人生は、決して順風満帆に進むものではありません。私自身、それを身をもって痛感してきました。
小学生の頃の夢は刑事になることでした。
私は昔、網膜剥離という病を患い、両目とも視力を失いました。突然、世界が暗闇に包まれる感覚。眼球に麻酔を打たれ、そのまま見えている状態で眼球にメスを入れられるという、言葉では説明できないほどの恐怖と不安を味わいました。視界を失うことで、同時に心まで折れそうになったことを、今でも鮮明に覚えています。
刑事試験を受けるには、裸眼で0.1ないと受けられず、手術のせいで刑事になることはできなくなりました。
しかし、その出来事は私に、目に見えるものだけがすべてではないという、人生の本質を気づかせてくれました。見えなくなったからこそ、人の痛みや想い、目には見えない“本当に大切なもの”が、少しずつ見えるようになったのです。

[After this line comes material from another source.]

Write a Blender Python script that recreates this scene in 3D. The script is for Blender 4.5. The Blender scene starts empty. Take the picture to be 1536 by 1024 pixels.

試練はそれだけではありませんでした。起業したものの事業はうまくいかず、29歳の時には月3万円で1年を生きるという生活を送りました。何度も「もう終わりだ」と思いました。しかし、そんな中でも、支えてくれる仲間がいました。祖父との約束で、サラリーマン時代に無理をして買ったBMWも、社員の給料を守るために手放しました。悔しさと同時に、「人を守る覚悟」が本当の意味で自分の中に芽生えた瞬間でもありました。
これらの経験が私を、人として、経営者として大きく成長させてくれたのだと、今では感謝しています。
私は、「世のため、人のため、子どもたちのために頑張る人」を一人でも多く増やしたいと願っています。どんなに辛くても、どんなに苦しくても、挑戦し続ける人が増えれば、この社会はもっと温かく、力強く、未来に希望が持てる場所になると信じています。
また、家族を大切にする人を増やしていきたいです。
見えるものに惑わされず、本質を見極め、自分の信じる道を進む。私自身、見えなくなったことで、その覚悟がより一層強くなりました。
これからも私は、試練や困難に真正面から向き合い、「見えない世界」だからこそ見える未来を信じ、歩み続けていきます。
今後とも、どうぞよろしくお願い申し上げます。